### TASK INSTRUCTIONS
Retype each line exactly. Skip images.

-=-=-=-=-

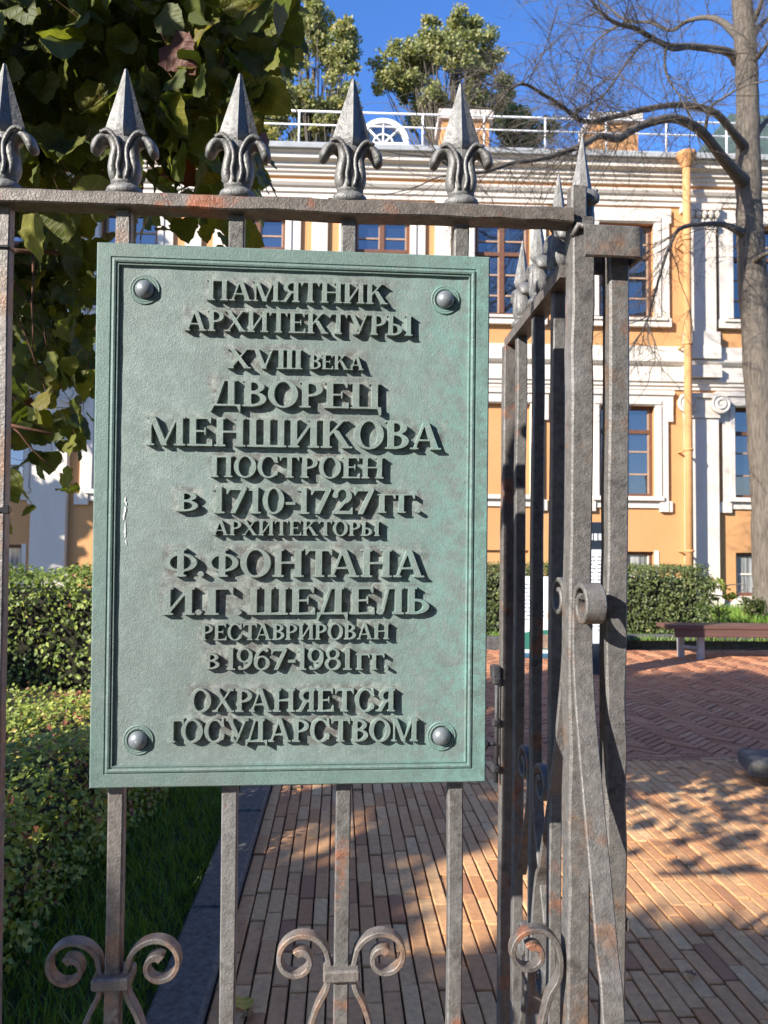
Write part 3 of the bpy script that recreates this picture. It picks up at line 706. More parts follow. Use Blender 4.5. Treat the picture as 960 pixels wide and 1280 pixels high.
# petioles
sel = rng.random(len(P1)) < .5
for p, d in zip(P1[sel], down[:len(P1)][sel]):
    b = p - d * .05 + np.array([-.02, 0, .02]); br.tube(np.array([b, (b + p) / 2 + rng.normal(0, .004, 3), p]) - lo, .0011, 3, cap=False)
br.build('branch', M['limetwig'], lind)

def crown_tree(name, base, ell, nclump, per, leaf, mat, label, cat='tree', group=None, trunk_r=.2, yellow=0., template=(SV, SF), clump_r=(.32, .62), tintm=.45, weight=None):
    """ell: list of (centre, radii) ellipsoids in world space that the leaf clumps fill"""
    o = empty(name, base, label=label, cat=cat, group=group); ob = np.array(o.location); cl = []
    for c, r in ell:
        k = max(3, int(nclump * np.prod(r) ** .667 / sum(np.prod(q[1]) ** .667 for q in ell)))
        v = rng.normal(size=(k, 3)); v /= np.linalg.norm(v, axis=1)[:, None]; cl.append(np.asarray(c) + v * np.asarray(r) * (rng.uniform(.25, 1, k) ** .5)[:, None])
    cl = np.vstack(cl); cr = rng.uniform(*clump_r, len(cl)); P = []; tn = []
    for c, r in zip(cl, cr):
        v = rng.normal(size=(per, 3)); v /= np.linalg.norm(v, axis=1)[:, None]
        P.append(c + v * r * (rng.random(per) ** .5)[:, None] * np.array([1, 1, .75])); b = rng.normal(0, .13)
        tn.append(np.clip(rng.normal(tintm + b, .17, per) + yellow, 0, 1))
    P = np.vstack(P); tn = np.concatenate(tn); N = len(P)
    instanced('crown', *template, P - ob, rand_rot(N, (-.3, -.5, .45), .9), leaf * rng.uniform(.6, 1.25, N)[:, None] * np.ones((1, 3)), tn, mat, o, smooth=False)
    t = MB(); c0 = np.mean([e[0] for e in ell], axis=0)
    t.tube(smooth_path([base, (np.array(base) * .5 + c0 * .5) + rng.normal(0, .1, 3), c0], 5) - ob, np.linspace(trunk_r, trunk_r * .4, 11), 9); t.build('trunk', M['bark'], o)
    t = MB()
    for c in cl[::2]:
        a = np.array(base) * .3 + c0 * .7; m_ = (a + c) / 2 + rng.normal(0, .25, 3); t.tube(smooth_path([a, m_, c], 4) - ob, np.linspace(trunk_r * .35, .015, 9), 5)
    t.build('branch', M['bark'], o); return o
def bt(px, py, Y): return at(px, py, Y)
G = 'trees beyond the palace roof'
def ellp(px, py, Y, rx_, rz_): c = bt(px, py, Y); k = Y / 960; return (c, (rx_ * k, min(rx_, 60) * k, rz_ * k))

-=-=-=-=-

### SOLUTION TO THE PROBLEM
Write part 3 of the bpy script that recreates this picture. It picks up at line 706. More parts follow. Use Blender 4.5. Treat the picture as 960 pixels wide and 1280 pixels high.
# petioles
sel = rng.random(len(P1)) < .5
for p, d in zip(P1[sel], down[:len(P1)][sel]):
    b = p - d * .05 + np.array([-.02, 0, .02]); br.tube(np.array([b, (b + p) / 2 + rng.normal(0, .004, 3), p]) - lo, .0011, 3, cap=False)
br.build('branch', M['limetwig'], lind)

def crown_tree(name, base, ell, nclump, per, leaf, mat, label, cat='tree', group=None, trunk_r=.2, yellow=0., template=(SV, SF), clump_r=(.32, .62), tintm=.45, weight=None):
    """ell: list of (centre, radii) ellipsoids in world space that the leaf clumps fill"""
    o = empty(name, base, label=label, cat=cat, group=group); ob = np.array(o.location); cl = []
    for c, r in ell:
        k = max(3, int(nclump * np.prod(r) ** .667 / sum(np.prod(q[1]) ** .667 for q in ell)))
        v = rng.normal(size=(k, 3)); v /= np.linalg.norm(v, axis=1)[:, None]; cl.append(np.asarray(c) + v * np.asarray(r) * (rng.uniform(.25, 1, k) ** .5)[:, None])
    cl = np.vstack(cl); cr = rng.uniform(*clump_r, len(cl)); P = []; tn = []
    for c, r in zip(cl, cr):
        v = rng.normal(size=(per, 3)); v /= np.linalg.norm(v, axis=1)[:, None]
        P.append(c + v * r * (rng.random(per) ** .5)[:, None] * np.array([1, 1, .75])); b = rng.normal(0, .13)
        tn.append(np.clip(rng.normal(tintm + b, .17, per) + yellow, 0, 1))
    P = np.vstack(P); tn = np.concatenate(tn); N = len(P)
    instanced('crown', *template, P - ob, rand_rot(N, (-.3, -.5, .45), .9), leaf * rng.uniform(.6, 1.25, N)[:, None] * np.ones((1, 3)), tn, mat, o, smooth=False)
    t = MB(); c0 = np.mean([e[0] for e in ell], axis=0)
    t.tube(smooth_path([base, (np.array(base) * .5 + c0 * .5) + rng.normal(0, .1, 3), c0], 5) - ob, np.linspace(trunk_r, trunk_r * .4, 11), 9); t.build('trunk', M['bark'], o)
    t = MB()
    for c in cl[::2]:
        a = np.array(base) * .3 + c0 * .7; m_ = (a + c) / 2 + rng.normal(0, .25, 3); t.tube(smooth_path([a, m_, c], 4) - ob, np.linspace(trunk_r * .35, .015, 9), 5)
    t.build('branch', M['bark'], o); return o
def bt(px, py, Y): return at(px, py, Y)
G = 'trees beyond the palace roof'
def ellp(px, py, Y, rx_, rz_): c = bt(px, py, Y); k = Y / 960; return (c, (rx_ * k, min(rx_, 60) * k, rz_ * k))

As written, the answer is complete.